Assignment

About

In general, NMR resonance assignment involves connecting an observed NMR signal to an atom or group of atoms and their type of interaction. For example, a NOE peak in a 2D homonuclear NOESY spectrum may be assigned to a NOE interaction between Val 27 Hα; Ala 30 H.

Assignment in CcpNmr Analysis (Analysis) can be done on different levels involving different procedures. What is important to know is that central to making assignments in Analysis is the resonance object: assignments of a peak to atoms is always done via resonances (Figure 1).

Figure 1. The central role of a resonance in assignment (see also Resonances and Spin Systems - Core Concepts). A peak dimension is first assigned to a resonance, and the resonance is then assigned to an atom type or atom. Resonances can be grouped into a spin system, which in turn can be assigned to residue types or residues in the molecular system.
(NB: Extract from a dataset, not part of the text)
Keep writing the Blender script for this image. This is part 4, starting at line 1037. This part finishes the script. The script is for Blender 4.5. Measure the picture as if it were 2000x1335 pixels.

Peak to resonance assignment

The first step in an assignment is to assign a peak dimension to a resonance. This is done by either assigning to an existing resonance or by creating a new resonance. Resonances are always numbered and displayed in square brackets, e.g. resonance [234] (Figure 2).

Figure 2. A 3 dimensional peak assigned to resonances. The chemical shifts of the peak affect the average chemical shifts of the resonances to which it is assigned.

Resonance to atom and spin system assignment

In a next step, the resonances can be assigned to:

• • An atom type. Typically a resonance is first assigned to an atom type, based on the type of atoms that can be observed in an experiment. For example, in a 3D HNCO, the 13C dimension of a peak would always be assigned to carbonyl ‘C’.

  • A specific atom. A resonance is assigned to an atom when it is known from which specific atom a resonance originates. For example, the above carbonyl atom type can be made to a specific carbonyl atom, e.g. Val 27 C.

  • A spin system. The resonance can be assigned either to a new spin system or an existing spin system (Figure 3). Spin systems are numbered and the numbers are indicated in curly brackets, e.g. spin system {34}.

Figure 3. A 3 dimensional peak assigned with resonances assigned to atom types. Two of the resonances are assigned to a Spin System.

Spin system to residue assignment

Next, a spin system can be assigned to (Figure 4):

• • A residue type. The residue type of a spin system can be assigned, e.g. based on the resonances that the spin system contains. For example, a spin system may be assigned to residue type Glycine, {34} Gly, without specifying which glycine in the sequence it is.

  • A specific residue. A spin system can be assigned to a specific residue, in a specific chain of the molecular system.  

Figure 4. A spin system assigned a residue type and residue in the Molecular System. The spin system contains a list of resonances, that are assigned to atom types and carry chemical shifts.

Tentative assignments

Tentative assignments allow the user to make a ‘possible’ assignment of a resonance or spin system to atoms or residues. Tentative assignments can be made when the user is not sure about an assignment, but is confident enough to make an assumption about the assignment. Note that a single resonance can be assigned to more than one atom using the tentative assignment function! This allows the user to keep track of ambiguities that still exist in assigning the resonance to a specific atom.